Je nach Variante ergäben sich unterschiedliche Nutzungsdauern, so die Stellungnahme des Bauamtes. So ist die einfache, bei der nur die losen Teile entfernt werden, auf etwa fünf Jahre angelegt. Die etwas aufwändigere mit Schutzschicht und Verkalkungsprüfung auf zehn, und die Variante mit Premiumbeschichtung auf 15 Jahre. Die Verwaltung empfahl dem Gemeinderat die letzte - und mit Kosten von rund 330 000 Euro teuerste - Variante, denn es sei realistisch, dass das Rathaus noch eineinhalb Jahrzehnte genutzt werde.

Was einen kleinen Ausblick erlaubt auf die vor gut zwei Jahren von Bürgermeister Leonhard Spitzauer (CSU) angekündigte Prioritätenliste. Unter dem Arbeitstitel "Agenda 2030" sollten alle anstehenden Großprojekte gelistet und, ähnlich wie beim Straßenbauprogramm vor einigen Jahren schon geschehen, mit einer Dringlichkeit versehen werden. Eine dieser Maßnahmen ist auch das Rathaus, dieses war schon des öfteren auf der Abrissliste gestanden, allerdings scheiterte ein Neubau des Verwaltungssitzes stets an den klammen Finanzen.

Was nicht bedeutet, dass die Gemeinde für das Rathaus kein Geld ausgeben musste. Fast schon Tradition hat die regelmäßige Reparatur des Dachs über dem Lichthof - deren Erfolg indes immer nur von kurzer Dauer ist. So gehören die bunten Eimer im Foyer fast schon zum Inventar - erst kürzlich musste die Weihnachtskrippe mit einem zusätzlichen Bachlauf versehen werden, um das von der Decke tropfende Wasser aufzufangen.

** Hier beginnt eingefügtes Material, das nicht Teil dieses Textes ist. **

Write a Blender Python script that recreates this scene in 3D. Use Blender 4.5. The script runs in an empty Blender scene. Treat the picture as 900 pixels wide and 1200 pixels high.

Vor knapp fünf Jahren war bereits eine umfangreiche Brandschutzsanierung nötig, nachdem 2016 ein Gutachter dem Rathaus mehr oder weniger den Charakter einer Todesfalle bescheinigt hatte. Mit dem Beschluss zur Ertüchtigung des Brandschutzes - der übrigens auch etwa eine Drittelmillion Euro gekostet hat - beschloss der Gemeinderat damals auch, dass dies die letzte Investition in den Bau aus dem Jahr 1970 gewesen sein sollte. Ohne Gegenstimmen wurde nach ausführlicher Debatte damals für einen baldigen Neubau votiert - beides fand nun nicht statt.

Weder gab es eine Wortmeldung, noch eine Gegenstimme zur Aussicht, dass man das alte Rathaus noch mindestens 15 Jahre nutzen wird. Auch, dass die Kosten wohl deutlich die 330 000 Euro übersteigen dürften - die Behebung von Schäden am ehemaligen Feuerwehrhaus nebenan sind noch nicht eingepreist, genausowenig wie die nächste Dachsanierung - blieb im Gremium unkommentiert und unwidersprochen.